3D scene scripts
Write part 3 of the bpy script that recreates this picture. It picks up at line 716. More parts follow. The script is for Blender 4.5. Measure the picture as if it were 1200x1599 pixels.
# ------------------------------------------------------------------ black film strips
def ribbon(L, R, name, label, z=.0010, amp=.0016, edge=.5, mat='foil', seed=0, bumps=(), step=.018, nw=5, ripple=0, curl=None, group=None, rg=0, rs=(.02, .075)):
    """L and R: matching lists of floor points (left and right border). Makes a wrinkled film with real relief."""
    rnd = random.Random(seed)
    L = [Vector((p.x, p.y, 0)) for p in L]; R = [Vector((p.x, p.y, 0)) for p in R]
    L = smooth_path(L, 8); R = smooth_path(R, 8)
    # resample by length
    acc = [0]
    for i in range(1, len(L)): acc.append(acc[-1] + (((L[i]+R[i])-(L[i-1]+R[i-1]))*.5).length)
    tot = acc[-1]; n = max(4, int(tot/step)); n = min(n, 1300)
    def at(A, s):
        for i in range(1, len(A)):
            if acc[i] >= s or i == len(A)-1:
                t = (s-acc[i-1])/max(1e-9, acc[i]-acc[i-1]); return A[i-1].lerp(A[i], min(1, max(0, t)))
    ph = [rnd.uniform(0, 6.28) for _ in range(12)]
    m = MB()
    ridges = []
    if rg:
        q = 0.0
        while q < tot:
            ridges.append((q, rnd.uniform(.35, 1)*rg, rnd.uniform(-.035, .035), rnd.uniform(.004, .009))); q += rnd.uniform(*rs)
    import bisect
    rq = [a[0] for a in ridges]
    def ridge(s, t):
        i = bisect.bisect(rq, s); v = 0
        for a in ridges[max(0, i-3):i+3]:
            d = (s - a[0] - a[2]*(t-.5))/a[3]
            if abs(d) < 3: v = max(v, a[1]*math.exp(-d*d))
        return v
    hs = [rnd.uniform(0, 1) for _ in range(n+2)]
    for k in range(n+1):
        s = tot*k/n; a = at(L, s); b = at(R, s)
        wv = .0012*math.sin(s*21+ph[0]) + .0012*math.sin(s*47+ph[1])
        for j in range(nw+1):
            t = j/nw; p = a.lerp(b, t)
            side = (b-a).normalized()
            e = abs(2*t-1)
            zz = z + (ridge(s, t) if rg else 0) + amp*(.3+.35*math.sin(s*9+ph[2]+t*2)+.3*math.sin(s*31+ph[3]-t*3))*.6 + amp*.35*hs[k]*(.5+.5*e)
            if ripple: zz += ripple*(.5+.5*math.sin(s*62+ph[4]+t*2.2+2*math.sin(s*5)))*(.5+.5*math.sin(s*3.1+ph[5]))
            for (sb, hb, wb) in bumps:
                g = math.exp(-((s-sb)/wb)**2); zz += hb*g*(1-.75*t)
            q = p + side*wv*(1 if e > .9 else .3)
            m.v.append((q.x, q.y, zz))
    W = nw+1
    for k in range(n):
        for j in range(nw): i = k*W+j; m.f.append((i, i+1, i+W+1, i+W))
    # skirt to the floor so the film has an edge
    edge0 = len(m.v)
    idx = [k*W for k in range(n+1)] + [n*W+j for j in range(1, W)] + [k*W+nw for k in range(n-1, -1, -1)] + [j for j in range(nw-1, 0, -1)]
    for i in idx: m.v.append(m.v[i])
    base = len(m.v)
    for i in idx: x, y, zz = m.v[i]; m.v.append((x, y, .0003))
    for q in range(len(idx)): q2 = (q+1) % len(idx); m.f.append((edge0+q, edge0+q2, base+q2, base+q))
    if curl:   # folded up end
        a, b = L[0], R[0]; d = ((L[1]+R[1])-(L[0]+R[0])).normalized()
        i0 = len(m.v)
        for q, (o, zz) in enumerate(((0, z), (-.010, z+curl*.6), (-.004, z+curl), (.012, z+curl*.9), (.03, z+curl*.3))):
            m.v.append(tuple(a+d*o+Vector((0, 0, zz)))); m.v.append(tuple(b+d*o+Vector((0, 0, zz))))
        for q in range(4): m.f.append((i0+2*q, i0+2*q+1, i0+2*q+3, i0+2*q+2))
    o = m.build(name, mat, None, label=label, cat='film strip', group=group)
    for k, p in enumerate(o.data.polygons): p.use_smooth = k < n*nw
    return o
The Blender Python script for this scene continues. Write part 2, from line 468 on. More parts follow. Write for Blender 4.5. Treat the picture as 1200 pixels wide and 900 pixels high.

▶ [Goal] Give an exact repetition of all the material.

▶ [Problem solution]
Write part 3 of the bpy script that recreates this picture. It picks up at line 716. More parts follow. The script is for Blender 4.5. Measure the picture as if it were 1200x1599 pixels.
# ------------------------------------------------------------------ black film strips
def ribbon(L, R, name, label, z=.0010, amp=.0016, edge=.5, mat='foil', seed=0, bumps=(), step=.018, nw=5, ripple=0, curl=None, group=None, rg=0, rs=(.02, .075)):
    """L and R: matching lists of floor points (left and right border). Makes a wrinkled film with real relief."""
    rnd = random.Random(seed)
    L = [Vector((p.x, p.y, 0)) for p in L]; R = [Vector((p.x, p.y, 0)) for p in R]
    L = smooth_path(L, 8); R = smooth_path(R, 8)
    # resample by length
    acc = [0]
    for i in range(1, len(L)): acc.append(acc[-1] + (((L[i]+R[i])-(L[i-1]+R[i-1]))*.5).length)
    tot = acc[-1]; n = max(4, int(tot/step)); n = min(n, 1300)
    def at(A, s):
        for i in range(1, len(A)):
            if acc[i] >= s or i == len(A)-1:
                t = (s-acc[i-1])/max(1e-9, acc[i]-acc[i-1]); return A[i-1].lerp(A[i], min(1, max(0, t)))
    ph = [rnd.uniform(0, 6.28) for _ in range(12)]
    m = MB()
    ridges = []
    if rg:
        q = 0.0
        while q < tot:
            ridges.append((q, rnd.uniform(.35, 1)*rg, rnd.uniform(-.035, .035), rnd.uniform(.004, .009))); q += rnd.uniform(*rs)
    import bisect
    rq = [a[0] for a in ridges]
    def ridge(s, t):
        i = bisect.bisect(rq, s); v = 0
        for a in ridges[max(0, i-3):i+3]:
            d = (s - a[0] - a[2]*(t-.5))/a[3]
            if abs(d) < 3: v = max(v, a[1]*math.exp(-d*d))
        return v
    hs = [rnd.uniform(0, 1) for _ in range(n+2)]
    for k in range(n+1):
        s = tot*k/n; a = at(L, s); b = at(R, s)
        wv = .0012*math.sin(s*21+ph[0]) + .0012*math.sin(s*47+ph[1])
        for j in range(nw+1):
            t = j/nw; p = a.lerp(b, t)
            side = (b-a).normalized()
            e = abs(2*t-1)
            zz = z + (ridge(s, t) if rg else 0) + amp*(.3+.35*math.sin(s*9+ph[2]+t*2)+.3*math.sin(s*31+ph[3]-t*3))*.6 + amp*.35*hs[k]*(.5+.5*e)
            if ripple: zz += ripple*(.5+.5*math.sin(s*62+ph[4]+t*2.2+2*math.sin(s*5)))*(.5+.5*math.sin(s*3.1+ph[5]))
            for (sb, hb, wb) in bumps:
                g = math.exp(-((s-sb)/wb)**2); zz += hb*g*(1-.75*t)
            q = p + side*wv*(1 if e > .9 else .3)
            m.v.append((q.x, q.y, zz))
    W = nw+1
    for k in range(n):
        for j in range(nw): i = k*W+j; m.f.append((i, i+1, i+W+1, i+W))
    # skirt to the floor so the film has an edge
    edge0 = len(m.v)
    idx = [k*W for k in range(n+1)] + [n*W+j for j in range(1, W)] + [k*W+nw for k in range(n-1, -1, -1)] + [j for j in range(nw-1, 0, -1)]
    for i in idx: m.v.append(m.v[i])
    base = len(m.v)
    for i in idx: x, y, zz = m.v[i]; m.v.append((x, y, .0003))
    for q in range(len(idx)): q2 = (q+1) % len(idx); m.f.append((edge0+q, edge0+q2, base+q2, base+q))
    if curl:   # folded up end
        a, b = L[0], R[0]; d = ((L[1]+R[1])-(L[0]+R[0])).normalized()
        i0 = len(m.v)
        for q, (o, zz) in enumerate(((0, z), (-.010, z+curl*.6), (-.004, z+curl), (.012, z+curl*.9), (.03, z+curl*.3))):
            m.v.append(tuple(a+d*o+Vector((0, 0, zz)))); m.v.append(tuple(b+d*o+Vector((0, 0, zz))))
        for q in range(4): m.f.append((i0+2*q, i0+2*q+1, i0+2*q+3, i0+2*q+2))
    o = m.build(name, mat, None, label=label, cat='film strip', group=group)
    for k, p in enumerate(o.data.polygons): p.use_smooth = k < n*nw
    return o
The Blender Python script for this scene continues. Write part 2, from line 468 on. More parts follow. Write for Blender 4.5. Treat the picture as 1200 pixels wide and 900 pixels high.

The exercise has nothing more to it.